Yaşanan köklü ve ciddi sorunların çözülmesi için kısa, orta ve uzun vadeli öncelikli somut talepleri açıklayan Birim, şöyle devam etti: “Tarımda ve gıdada yaşadığımız ciddi sorunların çözümü için, alanı serbest piyasanın insafına bırakan mevcut Neoliberal Tarım Politikaları terk edilerek, ivedilikle Kamucu Tarım Politikaları gündeme gelmelidir. Tarım sektöründe planlı kalkınma gündeme gelmeli; arazi kullanım planlaması, tarımsal üretim planlaması, sulama planlaması, eğitim-istihdam-yatırım planlaması ivedilikle yaşama geçirilmelidir. Tarımsal kamu yönetimi güçlendirilmeli, Tarım Bakanlığı yeniden yapılandırılmalı, liyakatlı kadrolar yönetime gelmelidir. Tarım alanları, çayır ve meralar, zeytinlikler ve diğer dikili alanlar koşulsuz korunmalı, rant amaçlı mevzuat düzenlemelerine izin verilmemeli, üretim alanlarımız amacı dışında kullanılmamalıdır. Ormanlarımız, zeytinliklerimiz enerji ve madencilik yatırımları ile yok edilmemelidir. Girdi ve ürünlerde dışa bağımlı politikalardan vazgeçilmeli, ar-ge çalışmalarına daha fazla pay ayrılarak girdilerde, tarımsal üretim planlaması ile temel ürünlerde kendimize yeterli duruma gelinmelidir.”

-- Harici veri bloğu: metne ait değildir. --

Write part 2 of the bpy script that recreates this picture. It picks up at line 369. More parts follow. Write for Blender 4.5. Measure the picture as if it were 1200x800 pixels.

“Üretemezsek tüketemeyiz” bilinci doğrusunda, üreticinin ve tüketicinin mutlu olduğu bir ülkede yaşamanın mümkün olduğunun altını çizen Birim, “Bizler, Tarım Platformu bileşenleri olarak; yaşanan yakıcı ve yıkıcı sorunların çözümü için bilimsel veriler doğrultusunda mücadele, toplumsal mücadele, hukuk mücadelesi ile birlikte, hep birlikte ortak mücadele kararlığımızı kamuoyu ile paylaşıyoruz” diyerek sözlerini tamamladı.